### [GIVEN REQUEST]
Extract all of the data and reproduce it precisely.

++++++

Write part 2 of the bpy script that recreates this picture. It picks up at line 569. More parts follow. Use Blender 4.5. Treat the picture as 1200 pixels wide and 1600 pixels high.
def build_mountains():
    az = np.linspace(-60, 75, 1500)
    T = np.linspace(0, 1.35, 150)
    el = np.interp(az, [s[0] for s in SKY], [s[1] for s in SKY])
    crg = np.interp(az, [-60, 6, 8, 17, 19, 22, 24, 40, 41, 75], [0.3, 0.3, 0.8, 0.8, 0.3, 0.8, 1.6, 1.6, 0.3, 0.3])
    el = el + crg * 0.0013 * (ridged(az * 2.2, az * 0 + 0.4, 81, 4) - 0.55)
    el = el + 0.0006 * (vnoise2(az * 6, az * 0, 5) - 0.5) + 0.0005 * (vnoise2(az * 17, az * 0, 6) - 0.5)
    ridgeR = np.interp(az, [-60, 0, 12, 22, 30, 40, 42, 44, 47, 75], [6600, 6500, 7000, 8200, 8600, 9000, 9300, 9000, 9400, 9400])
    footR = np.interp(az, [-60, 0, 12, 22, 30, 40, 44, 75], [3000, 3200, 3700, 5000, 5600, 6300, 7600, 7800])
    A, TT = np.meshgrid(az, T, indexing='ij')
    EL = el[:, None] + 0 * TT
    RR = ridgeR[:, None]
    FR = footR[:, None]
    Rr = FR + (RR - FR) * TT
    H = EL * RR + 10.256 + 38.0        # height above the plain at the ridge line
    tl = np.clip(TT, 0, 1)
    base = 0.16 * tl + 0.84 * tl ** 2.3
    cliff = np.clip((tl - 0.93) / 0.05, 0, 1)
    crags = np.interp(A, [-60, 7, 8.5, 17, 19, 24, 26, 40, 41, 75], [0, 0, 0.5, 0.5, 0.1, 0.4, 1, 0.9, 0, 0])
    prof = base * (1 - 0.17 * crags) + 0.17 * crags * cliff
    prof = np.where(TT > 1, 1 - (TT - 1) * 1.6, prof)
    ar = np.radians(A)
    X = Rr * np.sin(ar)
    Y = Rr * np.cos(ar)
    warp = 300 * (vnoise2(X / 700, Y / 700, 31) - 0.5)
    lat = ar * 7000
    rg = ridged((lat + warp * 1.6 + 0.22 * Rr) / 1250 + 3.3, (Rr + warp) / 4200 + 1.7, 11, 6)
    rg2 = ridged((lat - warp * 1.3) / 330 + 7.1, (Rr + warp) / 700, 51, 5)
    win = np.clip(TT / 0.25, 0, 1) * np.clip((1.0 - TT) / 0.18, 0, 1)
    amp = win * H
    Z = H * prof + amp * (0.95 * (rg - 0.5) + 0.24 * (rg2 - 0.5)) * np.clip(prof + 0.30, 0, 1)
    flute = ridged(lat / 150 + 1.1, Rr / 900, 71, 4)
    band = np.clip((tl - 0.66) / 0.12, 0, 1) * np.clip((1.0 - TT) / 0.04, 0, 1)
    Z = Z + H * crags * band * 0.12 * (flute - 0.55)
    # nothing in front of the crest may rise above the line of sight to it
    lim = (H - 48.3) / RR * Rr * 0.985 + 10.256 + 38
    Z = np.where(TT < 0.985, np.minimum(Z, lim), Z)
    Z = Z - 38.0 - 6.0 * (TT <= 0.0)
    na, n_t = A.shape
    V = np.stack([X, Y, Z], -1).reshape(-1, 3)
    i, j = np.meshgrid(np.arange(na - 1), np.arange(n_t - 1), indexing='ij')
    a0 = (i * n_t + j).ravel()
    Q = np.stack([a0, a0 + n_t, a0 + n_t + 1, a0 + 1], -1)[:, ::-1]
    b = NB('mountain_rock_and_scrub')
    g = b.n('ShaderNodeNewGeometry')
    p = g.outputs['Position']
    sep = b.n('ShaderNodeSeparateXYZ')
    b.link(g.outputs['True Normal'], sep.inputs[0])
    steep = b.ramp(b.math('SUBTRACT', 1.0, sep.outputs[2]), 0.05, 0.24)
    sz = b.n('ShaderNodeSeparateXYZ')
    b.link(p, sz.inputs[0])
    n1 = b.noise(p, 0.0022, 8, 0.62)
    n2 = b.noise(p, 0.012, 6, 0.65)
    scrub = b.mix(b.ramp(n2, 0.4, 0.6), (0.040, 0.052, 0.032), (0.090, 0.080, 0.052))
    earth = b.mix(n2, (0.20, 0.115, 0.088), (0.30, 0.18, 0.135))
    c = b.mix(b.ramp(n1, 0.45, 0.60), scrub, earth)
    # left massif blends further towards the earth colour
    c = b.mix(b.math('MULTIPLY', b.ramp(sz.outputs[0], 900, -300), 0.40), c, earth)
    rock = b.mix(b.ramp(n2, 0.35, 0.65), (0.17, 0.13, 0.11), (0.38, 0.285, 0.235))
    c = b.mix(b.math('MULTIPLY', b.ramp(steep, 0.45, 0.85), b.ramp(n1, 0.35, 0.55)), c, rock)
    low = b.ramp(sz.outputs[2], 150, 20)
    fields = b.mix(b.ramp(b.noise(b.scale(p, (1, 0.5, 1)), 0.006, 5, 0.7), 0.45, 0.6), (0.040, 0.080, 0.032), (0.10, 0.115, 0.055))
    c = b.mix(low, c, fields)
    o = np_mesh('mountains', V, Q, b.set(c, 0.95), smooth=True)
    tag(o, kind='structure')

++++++

### [FINAL ANSWER]
Write part 2 of the bpy script that recreates this picture. It picks up at line 569. More parts follow. Use Blender 4.5. Treat the picture as 1200 pixels wide and 1600 pixels high.
def build_mountains():
    az = np.linspace(-60, 75, 1500)
    T = np.linspace(0, 1.35, 150)
    el = np.interp(az, [s[0] for s in SKY], [s[1] for s in SKY])
    crg = np.interp(az, [-60, 6, 8, 17, 19, 22, 24, 40, 41, 75], [0.3, 0.3, 0.8, 0.8, 0.3, 0.8, 1.6, 1.6, 0.3, 0.3])
    el = el + crg * 0.0013 * (ridged(az * 2.2, az * 0 + 0.4, 81, 4) - 0.55)
    el = el + 0.0006 * (vnoise2(az * 6, az * 0, 5) - 0.5) + 0.0005 * (vnoise2(az * 17, az * 0, 6) - 0.5)
    ridgeR = np.interp(az, [-60, 0, 12, 22, 30, 40, 42, 44, 47, 75], [6600, 6500, 7000, 8200, 8600, 9000, 9300, 9000, 9400, 9400])
    footR = np.interp(az, [-60, 0, 12, 22, 30, 40, 44, 75], [3000, 3200, 3700, 5000, 5600, 6300, 7600, 7800])
    A, TT = np.meshgrid(az, T, indexing='ij')
    EL = el[:, None] + 0 * TT
    RR = ridgeR[:, None]
    FR = footR[:, None]
    Rr = FR + (RR - FR) * TT
    H = EL * RR + 10.256 + 38.0        # height above the plain at the ridge line
    tl = np.clip(TT, 0, 1)
    base = 0.16 * tl + 0.84 * tl ** 2.3
    cliff = np.clip((tl - 0.93) / 0.05, 0, 1)
    crags = np.interp(A, [-60, 7, 8.5, 17, 19, 24, 26, 40, 41, 75], [0, 0, 0.5, 0.5, 0.1, 0.4, 1, 0.9, 0, 0])
    prof = base * (1 - 0.17 * crags) + 0.17 * crags * cliff
    prof = np.where(TT > 1, 1 - (TT - 1) * 1.6, prof)
    ar = np.radians(A)
    X = Rr * np.sin(ar)
    Y = Rr * np.cos(ar)
    warp = 300 * (vnoise2(X / 700, Y / 700, 31) - 0.5)
    lat = ar * 7000
    rg = ridged((lat + warp * 1.6 + 0.22 * Rr) / 1250 + 3.3, (Rr + warp) / 4200 + 1.7, 11, 6)
    rg2 = ridged((lat - warp * 1.3) / 330 + 7.1, (Rr + warp) / 700, 51, 5)
    win = np.clip(TT / 0.25, 0, 1) * np.clip((1.0 - TT) / 0.18, 0, 1)
    amp = win * H
    Z = H * prof + amp * (0.95 * (rg - 0.5) + 0.24 * (rg2 - 0.5)) * np.clip(prof + 0.30, 0, 1)
    flute = ridged(lat / 150 + 1.1, Rr / 900, 71, 4)
    band = np.clip((tl - 0.66) / 0.12, 0, 1) * np.clip((1.0 - TT) / 0.04, 0, 1)
    Z = Z + H * crags * band * 0.12 * (flute - 0.55)
    # nothing in front of the crest may rise above the line of sight to it
    lim = (H - 48.3) / RR * Rr * 0.985 + 10.256 + 38
    Z = np.where(TT < 0.985, np.minimum(Z, lim), Z)
    Z = Z - 38.0 - 6.0 * (TT <= 0.0)
    na, n_t = A.shape
    V = np.stack([X, Y, Z], -1).reshape(-1, 3)
    i, j = np.meshgrid(np.arange(na - 1), np.arange(n_t - 1), indexing='ij')
    a0 = (i * n_t + j).ravel()
    Q = np.stack([a0, a0 + n_t, a0 + n_t + 1, a0 + 1], -1)[:, ::-1]
    b = NB('mountain_rock_and_scrub')
    g = b.n('ShaderNodeNewGeometry')
    p = g.outputs['Position']
    sep = b.n('ShaderNodeSeparateXYZ')
    b.link(g.outputs['True Normal'], sep.inputs[0])
    steep = b.ramp(b.math('SUBTRACT', 1.0, sep.outputs[2]), 0.05, 0.24)
    sz = b.n('ShaderNodeSeparateXYZ')
    b.link(p, sz.inputs[0])
    n1 = b.noise(p, 0.0022, 8, 0.62)
    n2 = b.noise(p, 0.012, 6, 0.65)
    scrub = b.mix(b.ramp(n2, 0.4, 0.6), (0.040, 0.052, 0.032), (0.090, 0.080, 0.052))
    earth = b.mix(n2, (0.20, 0.115, 0.088), (0.30, 0.18, 0.135))
    c = b.mix(b.ramp(n1, 0.45, 0.60), scrub, earth)
    # left massif blends further towards the earth colour
    c = b.mix(b.math('MULTIPLY', b.ramp(sz.outputs[0], 900, -300), 0.40), c, earth)
    rock = b.mix(b.ramp(n2, 0.35, 0.65), (0.17, 0.13, 0.11), (0.38, 0.285, 0.235))
    c = b.mix(b.math('MULTIPLY', b.ramp(steep, 0.45, 0.85), b.ramp(n1, 0.35, 0.55)), c, rock)
    low = b.ramp(sz.outputs[2], 150, 20)
    fields = b.mix(b.ramp(b.noise(b.scale(p, (1, 0.5, 1)), 0.006, 5, 0.7), 0.45, 0.6), (0.040, 0.080, 0.032), (0.10, 0.115, 0.055))
    c = b.mix(low, c, fields)
    o = np_mesh('mountains', V, Q, b.set(c, 0.95), smooth=True)
    tag(o, kind='structure')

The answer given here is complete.